Given material:
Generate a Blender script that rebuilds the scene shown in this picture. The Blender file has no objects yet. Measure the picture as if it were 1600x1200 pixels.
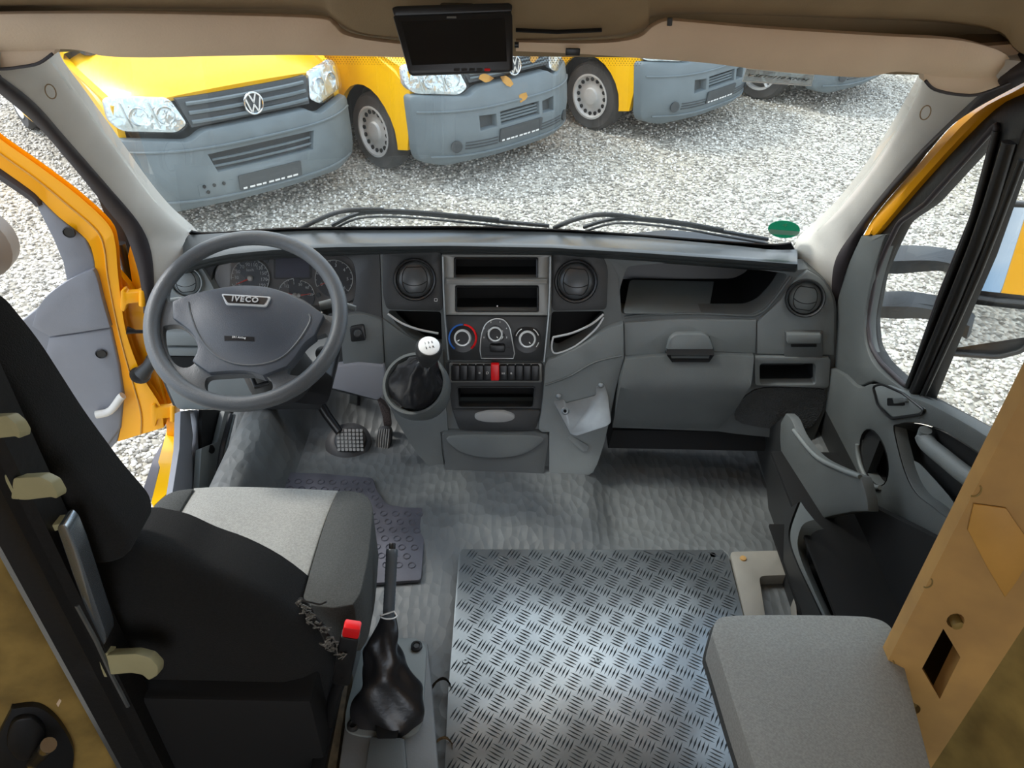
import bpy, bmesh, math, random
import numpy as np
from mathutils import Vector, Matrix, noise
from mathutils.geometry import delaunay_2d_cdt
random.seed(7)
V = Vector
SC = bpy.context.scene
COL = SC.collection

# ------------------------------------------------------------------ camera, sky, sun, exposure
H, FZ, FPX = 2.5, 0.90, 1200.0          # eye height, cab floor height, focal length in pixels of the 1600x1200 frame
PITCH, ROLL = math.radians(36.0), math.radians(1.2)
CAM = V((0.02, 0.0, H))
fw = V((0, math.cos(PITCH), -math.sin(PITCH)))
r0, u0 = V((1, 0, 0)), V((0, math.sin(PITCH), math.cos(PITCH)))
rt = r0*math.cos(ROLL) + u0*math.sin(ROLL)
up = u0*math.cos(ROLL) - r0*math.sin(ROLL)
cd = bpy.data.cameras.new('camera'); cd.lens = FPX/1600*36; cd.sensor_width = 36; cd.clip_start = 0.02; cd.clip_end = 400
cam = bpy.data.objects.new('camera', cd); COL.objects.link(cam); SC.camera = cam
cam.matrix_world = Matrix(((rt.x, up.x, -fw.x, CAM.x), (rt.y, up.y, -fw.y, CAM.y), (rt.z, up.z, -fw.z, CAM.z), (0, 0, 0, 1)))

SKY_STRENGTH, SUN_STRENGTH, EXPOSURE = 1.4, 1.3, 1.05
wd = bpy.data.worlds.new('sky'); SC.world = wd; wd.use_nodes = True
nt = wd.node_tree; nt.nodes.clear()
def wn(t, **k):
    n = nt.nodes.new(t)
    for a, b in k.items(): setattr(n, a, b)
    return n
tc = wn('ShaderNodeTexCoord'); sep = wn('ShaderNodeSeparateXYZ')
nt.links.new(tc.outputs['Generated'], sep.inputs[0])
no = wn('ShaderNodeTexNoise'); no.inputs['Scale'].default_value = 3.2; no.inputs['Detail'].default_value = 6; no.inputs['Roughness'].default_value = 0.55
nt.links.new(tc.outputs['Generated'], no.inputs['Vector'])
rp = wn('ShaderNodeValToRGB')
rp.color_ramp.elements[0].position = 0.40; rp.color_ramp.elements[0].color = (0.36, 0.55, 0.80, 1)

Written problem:
Leave out the pictures and repeat exactly the lines from the start of the material through the line that contains "COL = SC.collection", both included.

Completed task:
Generate a Blender script that rebuilds the scene shown in this picture. The Blender file has no objects yet. Measure the picture as if it were 1600x1200 pixels.
import bpy, bmesh, math, random
import numpy as np
from mathutils import Vector, Matrix, noise
from mathutils.geometry import delaunay_2d_cdt
random.seed(7)
V = Vector
SC = bpy.context.scene
COL = SC.collection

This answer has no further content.